Amy Crews joined us for a meeting of the Church of the Highlands small group who are official ARTISTS.
She shared with us her journey, in the things she did to make ends meet while dreaming of and then pursuing her passion as an artist.
All along the way, she clung to the thought that "God is in control", when she worked as a bank loan specialist to pay the bills, when she was laid off from Southern Progress.
But through it all, she saw God in it....the severance package that allowed her to pursue her study of art in Atlanta full-time...which helped her validate this "hobby" into a researched, dedicated career endeavor. She had gone 11 years without pursuing her art and because a lucrative door had closed, she was able to go through a more creative one.
She saw God in the timing. As she had just expressed to her boss through tears, the guilt of not being there with her child who was then one, the bottom dropped out around her, and whether by God or by coincidence, she and many others were sent home in the name of "profit margins". From that time on, she was a stay at home mom, something guilt didn't allow her to do when she was in career mode, but God helped push her into the door that said, "GO HOME!"
And that is what she has done. She has been able to be home with her children, Hamilton, now 7 and Sally, who is 4.
What a blessing to be a creative and productive mother who can be home and nurture the valuable developmental years of a child, not to mention TWO!
Because of her leap of faith, to listen to her heart, to hear her calling (which at the time she kept denying because she knew she couldn't "really" be an artist), she is taking the steps, day by day to see that God continues to help her give back to the world through her hands.
God took her hands and had her paint words across the walls of a client. "All I have needed, thy hand hath provided". There is was, in black, the first time she felt God had spoken to her through her hands. Her emotions were strong that day in her friends living room, on that ladder. It was then that she realized that God had not and would not let her down. She and her husband had cut back to one salary, but God had still provided. She had seen it first hand.
And God continued to wipe out the blackboard that Satan had written in her mind that she was "not an artist" but a "laid-off person" and with the help of a neighbor, her work began to sell. She entered shows, dragged her work from place to place, and again it sold. And as God does to confirm our paths, he sent people from her very company that she left, who had no idea s he had worked there, and THEY confirmed her as an artist by asking her to put her work for sale in the "Southern Living At HOME".
Had they seen her work if she had not done those shows? Only God knows, but because she stepped out in faith, God was there.
We can all prosper from the lessons.
In everything she creates now, she tries to find a meaning as depicted in a recent painting of a crumbling leaf that shelters a fragile egg.
She describes it as "refuge" and links it to Psalm 16:1, "Keep me safe, O God, for in you I take refuge."
"Some of my most intimate moments with God are when I am painting," she told us.

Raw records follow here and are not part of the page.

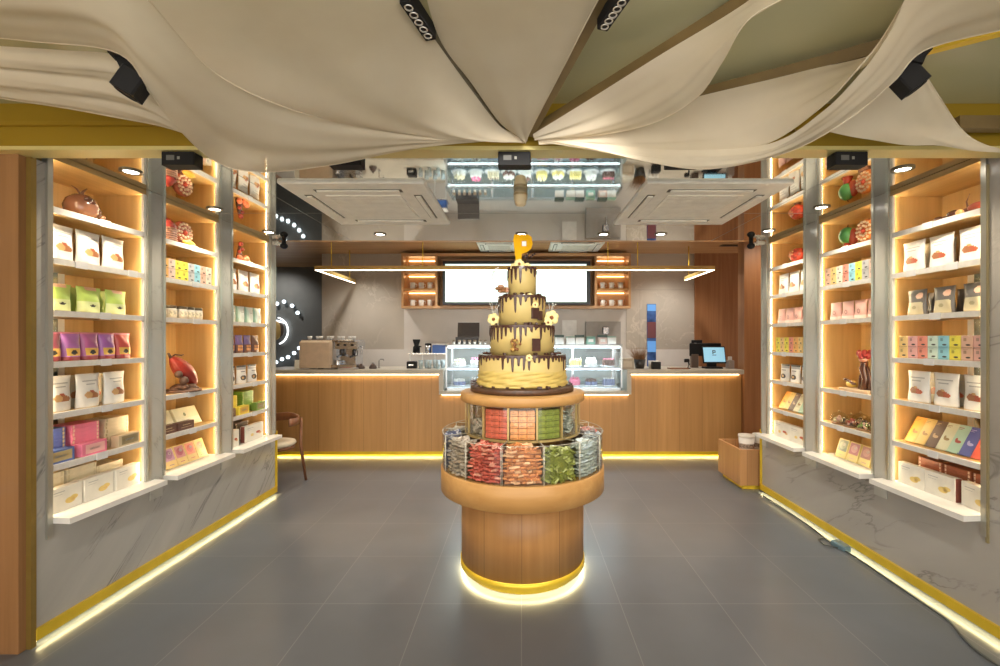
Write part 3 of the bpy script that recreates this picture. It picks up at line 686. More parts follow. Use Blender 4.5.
# ------------------------------------------------------------------ espresso machine and things on the left counter
zc = zt + .02
k_ = 6.45 / FPX
cx = (331 - VX) * k_
t = thing('espresso_machine', (cx, 6.5, zc), 'beige espresso machine with steel group heads on the left counter', 'coffee machine')
m = MB(); m.X = Matrix.Translation((-.17, 0, 0))
m.xprism([(-.26, .02), (.2, .02), (.24, .30), (.2, .40), (-.18, .40), (-.26, .28)], -.18, -.13, 0)
m.box(-.13, -.1, .03, .54, .2, .38, 1); m.bbox(-.18, -.22, .385, .56, .2, .41, .01, 1)
m.build('body', [mat('machine_beige', (.62, .48, .34), .35), STEEL], t)
m = MB(); m.bbox(-.36, -.27, 0.015, .10, -.0, .40, .03); m.build('side_panel', mat('machine_beige', (.62, .48, .34), .35), t)
m = MB(); m.box(.09, -.26, .02, .44, .0, .06); m.build('drip_tray', STEEL, t)
for k in range(2):
    x = .19 + k * .18
    m = MB(); m.lathe([(0, .18), (.035, .18), (.04, .25), (.03, .27), (.03, .3), (0, .3)], 16, x, -.12); m.bar((x, -.15, .19), (x, -.30, .17), .022, .022); m.build('group_head', mat('black_steel', (.08, .08, .09), .25, .7), t)
m = MB(); m.tube([(.36, -.12, .32), (.42, -.18, .28), (.40, -.2, .12)], .007, 6); m.tube([(.40, -.05, .33), (.47, -.1, .30), (.46, -.14, .2)], .007, 6); m.build('steam_wand', STEEL, t)
m = MB(); m.bbox(.10, -.2, .28, .44, .1, .385, .01); m.build('front_head', STEEL, t)
m = MB()
for k in range(3): m.lathe([(0, -.012), (.018, -.01), (.018, .01), (0, .012)], 12, 0, 0, 0)
m.v = [(x + .16 + .1 * (i // (len(m.v) // 3)), -.21, z + .335) for i, (x, y, z) in enumerate(m.v)]
m.build('pressure_gauge', BLACK, t)
PCUP = MB(); PCUP.lathe([(0, 0), (.022, 0), (.034, .05), (.031, .05), (.02, .005), (0, .005)], 12); PCUP = PCUP.mesh('coffee_cup', mat('porcelain', (.86, .84, .80), .2))
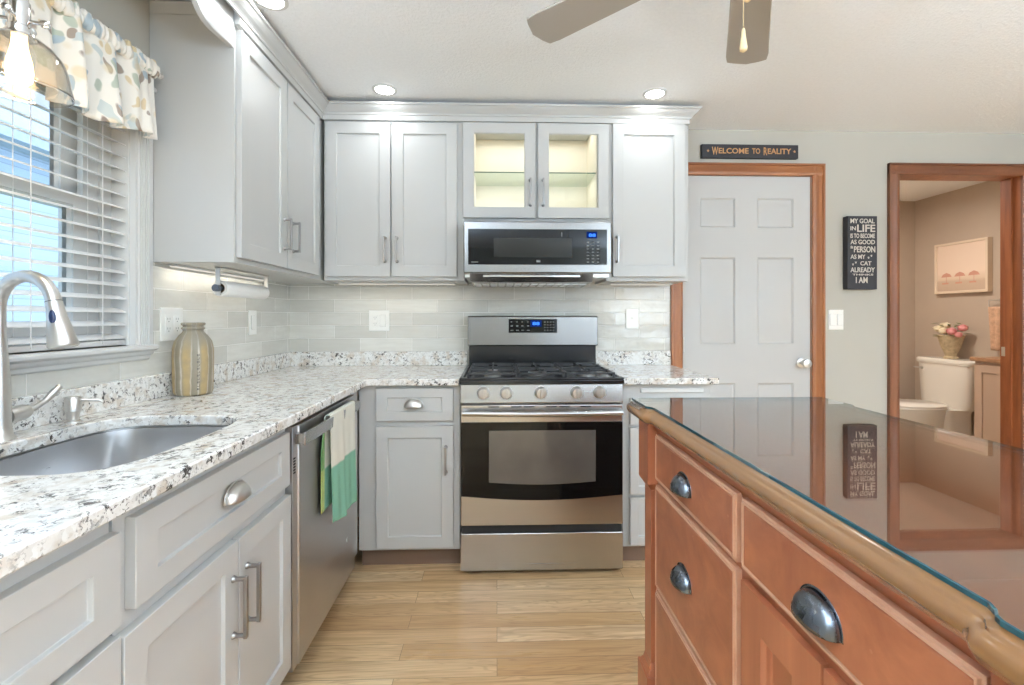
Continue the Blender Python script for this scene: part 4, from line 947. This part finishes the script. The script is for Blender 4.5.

Amy shared a book called If You Want to Walk on Water You've Got to Get out of the Boat by John Ortberg. It is the book we will be reading for our next semester of our small group.
She told us about her classes in Atlanta, from Chris DiDomizio. He had them duplicate paintings from the Masters. She would sketch and paint for hours in a studio and lose herself in music and brush strokes.
She brought a small painting that had been in her childhood home for years. It had hung on a wall and was perceived to be of a tree in a field. She could not stop thinking about the oil painting that resembled those of the masters she was then studying. After getting it from a drawer at her mothers, she began finding treasures within the painting. She first noticed a small road reaching out from the tree into the foreground, then on the path she noticed a small red dot. After careful study, she realized that it was a bow on a bonnet worn by a girl. As she studied even further with a magnifying glass, she saw the figure of a man deep under the canopy of this old tree. She named it the rendezvous tree as she copied it.
How many times do we go through life and only see half of what God is really trying to do for us? He gives us tal ents and things we love to do as a child, like draw, or rearrange our rooms, or run, or make potions. But as we grow, we see only the reflections of what school teaches us to be, or our parents aspire for us to become. We lose sight of our passions to be artists, designers, athletes or chemists and pursue fields that we are lost in until God prods us and pushes us back to that thing that he planted deep within our hearts.
What are you pushing back today? What rendezvous are you missing? Get out your magnifying glass and find it! Don't wait for God to have to do the pruning, it is right there in your heart. Just find it.